» **WORK INSTRUCTIONS**
Starting from the line that contains "Build this scene", copy every line exactly until the line that contains "RND = random.Random(7)", which is also included.

[Records with scene code]
- - - - - - -
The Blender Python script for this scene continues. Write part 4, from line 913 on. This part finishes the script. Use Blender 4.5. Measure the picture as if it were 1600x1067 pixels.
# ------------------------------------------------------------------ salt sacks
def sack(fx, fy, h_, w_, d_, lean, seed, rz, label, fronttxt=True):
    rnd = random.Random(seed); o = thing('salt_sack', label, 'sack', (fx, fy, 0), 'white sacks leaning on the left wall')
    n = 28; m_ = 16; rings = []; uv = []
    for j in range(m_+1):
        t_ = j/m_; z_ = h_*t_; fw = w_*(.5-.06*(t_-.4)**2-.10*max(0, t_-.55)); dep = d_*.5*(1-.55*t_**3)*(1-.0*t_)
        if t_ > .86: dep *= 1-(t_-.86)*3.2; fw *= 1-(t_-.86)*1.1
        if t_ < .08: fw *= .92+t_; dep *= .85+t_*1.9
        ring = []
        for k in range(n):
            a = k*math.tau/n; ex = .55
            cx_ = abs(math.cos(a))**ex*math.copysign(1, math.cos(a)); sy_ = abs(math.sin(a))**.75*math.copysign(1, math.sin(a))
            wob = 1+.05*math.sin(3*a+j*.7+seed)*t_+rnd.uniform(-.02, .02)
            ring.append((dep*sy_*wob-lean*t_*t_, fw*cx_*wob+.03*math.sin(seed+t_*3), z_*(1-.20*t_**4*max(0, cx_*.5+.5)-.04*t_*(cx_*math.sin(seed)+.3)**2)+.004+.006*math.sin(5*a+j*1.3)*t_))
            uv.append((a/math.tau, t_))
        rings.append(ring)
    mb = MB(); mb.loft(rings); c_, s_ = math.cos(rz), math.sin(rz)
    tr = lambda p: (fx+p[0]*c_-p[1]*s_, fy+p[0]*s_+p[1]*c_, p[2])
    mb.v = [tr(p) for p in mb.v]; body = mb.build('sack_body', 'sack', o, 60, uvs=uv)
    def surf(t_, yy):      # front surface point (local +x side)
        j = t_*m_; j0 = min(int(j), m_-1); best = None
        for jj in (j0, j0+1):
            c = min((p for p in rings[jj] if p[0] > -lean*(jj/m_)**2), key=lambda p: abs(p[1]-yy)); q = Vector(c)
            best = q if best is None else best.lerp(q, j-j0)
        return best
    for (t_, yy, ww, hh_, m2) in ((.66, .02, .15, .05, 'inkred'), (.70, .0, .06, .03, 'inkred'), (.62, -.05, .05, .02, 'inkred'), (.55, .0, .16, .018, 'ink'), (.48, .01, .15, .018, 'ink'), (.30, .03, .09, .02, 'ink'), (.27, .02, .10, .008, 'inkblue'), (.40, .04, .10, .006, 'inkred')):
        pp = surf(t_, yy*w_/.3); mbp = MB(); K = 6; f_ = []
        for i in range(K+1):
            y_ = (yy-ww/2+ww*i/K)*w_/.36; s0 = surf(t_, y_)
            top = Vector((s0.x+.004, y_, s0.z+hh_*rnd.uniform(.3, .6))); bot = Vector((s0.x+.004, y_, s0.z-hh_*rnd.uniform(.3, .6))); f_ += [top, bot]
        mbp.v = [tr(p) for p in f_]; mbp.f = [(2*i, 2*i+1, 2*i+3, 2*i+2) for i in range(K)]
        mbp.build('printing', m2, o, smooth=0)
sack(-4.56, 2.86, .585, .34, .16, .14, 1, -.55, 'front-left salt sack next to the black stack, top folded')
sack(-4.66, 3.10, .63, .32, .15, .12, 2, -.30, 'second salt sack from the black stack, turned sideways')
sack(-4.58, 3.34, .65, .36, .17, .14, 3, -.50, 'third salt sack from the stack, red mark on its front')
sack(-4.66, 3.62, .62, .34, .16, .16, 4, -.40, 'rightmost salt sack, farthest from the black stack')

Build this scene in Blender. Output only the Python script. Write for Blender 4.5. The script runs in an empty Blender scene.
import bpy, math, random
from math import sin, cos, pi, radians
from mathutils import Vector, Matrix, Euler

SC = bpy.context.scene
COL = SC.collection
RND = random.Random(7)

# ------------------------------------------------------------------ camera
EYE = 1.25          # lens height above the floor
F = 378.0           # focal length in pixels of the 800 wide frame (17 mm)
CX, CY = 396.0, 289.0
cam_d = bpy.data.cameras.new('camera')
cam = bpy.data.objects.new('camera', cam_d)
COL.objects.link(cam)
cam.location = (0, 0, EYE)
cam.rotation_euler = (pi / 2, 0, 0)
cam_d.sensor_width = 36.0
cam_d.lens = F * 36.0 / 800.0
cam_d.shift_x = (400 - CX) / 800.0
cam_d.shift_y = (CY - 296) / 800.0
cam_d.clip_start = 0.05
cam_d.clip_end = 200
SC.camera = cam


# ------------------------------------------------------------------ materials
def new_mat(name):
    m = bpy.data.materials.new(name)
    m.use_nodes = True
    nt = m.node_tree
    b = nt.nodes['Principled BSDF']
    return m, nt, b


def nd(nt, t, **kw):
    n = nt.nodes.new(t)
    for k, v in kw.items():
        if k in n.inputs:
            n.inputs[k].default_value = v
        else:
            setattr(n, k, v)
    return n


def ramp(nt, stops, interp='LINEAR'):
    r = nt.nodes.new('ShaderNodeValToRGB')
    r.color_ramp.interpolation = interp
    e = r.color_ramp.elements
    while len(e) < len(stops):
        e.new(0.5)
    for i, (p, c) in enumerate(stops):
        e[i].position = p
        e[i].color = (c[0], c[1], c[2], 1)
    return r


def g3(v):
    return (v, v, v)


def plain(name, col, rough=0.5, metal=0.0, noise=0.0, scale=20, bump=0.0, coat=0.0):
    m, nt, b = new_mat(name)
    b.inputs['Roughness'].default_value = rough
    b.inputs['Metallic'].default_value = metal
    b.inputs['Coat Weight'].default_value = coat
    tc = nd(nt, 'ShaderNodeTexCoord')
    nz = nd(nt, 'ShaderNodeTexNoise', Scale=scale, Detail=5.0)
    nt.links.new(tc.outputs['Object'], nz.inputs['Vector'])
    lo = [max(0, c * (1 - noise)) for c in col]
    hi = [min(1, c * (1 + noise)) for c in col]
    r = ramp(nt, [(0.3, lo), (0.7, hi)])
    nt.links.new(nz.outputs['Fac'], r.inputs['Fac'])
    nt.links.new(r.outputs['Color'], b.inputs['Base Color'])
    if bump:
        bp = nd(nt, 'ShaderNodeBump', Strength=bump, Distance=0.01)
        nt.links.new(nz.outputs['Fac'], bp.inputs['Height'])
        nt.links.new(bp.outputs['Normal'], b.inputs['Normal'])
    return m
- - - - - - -
» **FINAL ANSWER**
Build this scene in Blender. Output only the Python script. Write for Blender 4.5. The script runs in an empty Blender scene.
import bpy, math, random
from math import sin, cos, pi, radians
from mathutils import Vector, Matrix, Euler

SC = bpy.context.scene
COL = SC.collection
RND = random.Random(7)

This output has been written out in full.